[lbo-talk] Re: Groups Democracy and Constitutional Rights)

Carrol Cox cbcox at ilstu.edu
Fri Aug 20 12:28:01 PDT 2004


andie nachgeborenen wrote:
>
> To underline the Rawlsian point I made in an earlier post:
> the core thing about liberalism is that being rightr doesn't
> decide the matter. You have to be procedurally correct too,
> and in fact, procedural correctness trumps. The people have
> a right to make mistakes, terrible mistakes, and to be
> desperately wrong. And we left wing lunatics have a duty,
> which can only be based on the fact that we really
> are right, to fight them when they are wrong, and try to
> change the democratic consensus. What else is there to do
> or say?

I'm going to repeat an argument (or perhaps speculation) from some months ago.

Justin has argued, somewhat persuasively, that the Communist (self-labelled Marxist) Movement is dead, and that when the left arises again it will be with different slogans and different banners. (This isn't quite accurate, but I think it is true to the general thrust of Justin's position.)

Let's assume that is accurate.

But The Communist Movement was only _one_ of three major movements of the last 150 years.

The Second was Social Democracy (when it still aimed, at least in principle, at Socialism).

The Third was, for lack of a better description, The Liberal Movement (which I will define here as social democracy minus the aim at socialism).

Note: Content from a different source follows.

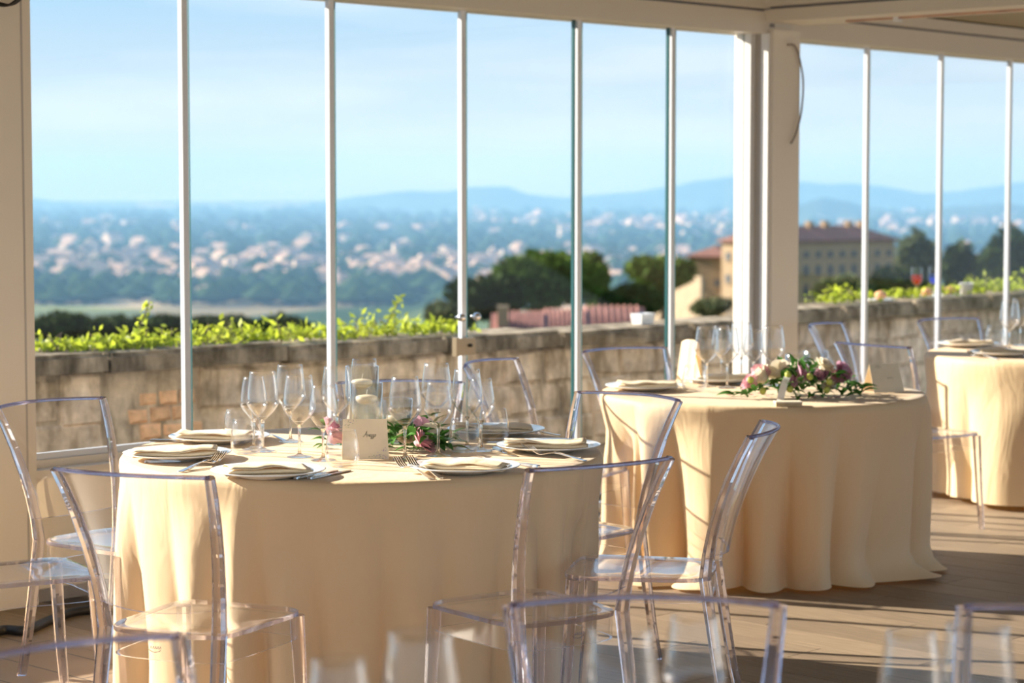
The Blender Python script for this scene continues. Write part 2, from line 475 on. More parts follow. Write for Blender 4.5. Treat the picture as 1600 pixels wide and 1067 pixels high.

And it seems clear to me that Justin's argument that Communism failed applies with equal force to Liberalism and Social Democracy.

[Certainly, of the three Communism contributed the most to positive gain around the world in the last century (and was even indirectly responsible for most or all the gains made by liberal or social-democratic movements).]

And surely, if we go just by the empirical facts of the last 30 years -- what Justin offers as the core of Liberalism ("You have to be procedurally correct too, and in fact, procedural correctness trumps.") has suffered defeats at least as deep as has Communism. (Social Democracy has one and only one victory to its credit, so far as I know, in an area as peripheral as Laos -- i.e. in Sweden; and that has pretty much degenerated into nothing more than a pleasant liberal regime.) The New Deal is dead and the Great Society never really got started. Atlee's England is as dead as Stalin's USSR.

If the empirical defeat of Communism is evidence for the impossiblity of Communism, then surely the defeats of Social Democracy and Liberalism are equal evidence for the impossibility of either of those routes.

Carrol

P.S. It seems to me that the death toll of the 20th century is pretty good evidence for what I would see as the core of any marxism: the absolute incompatibility of capitalism and human survival. (The belief that Socialism is possible is strictly secondary.)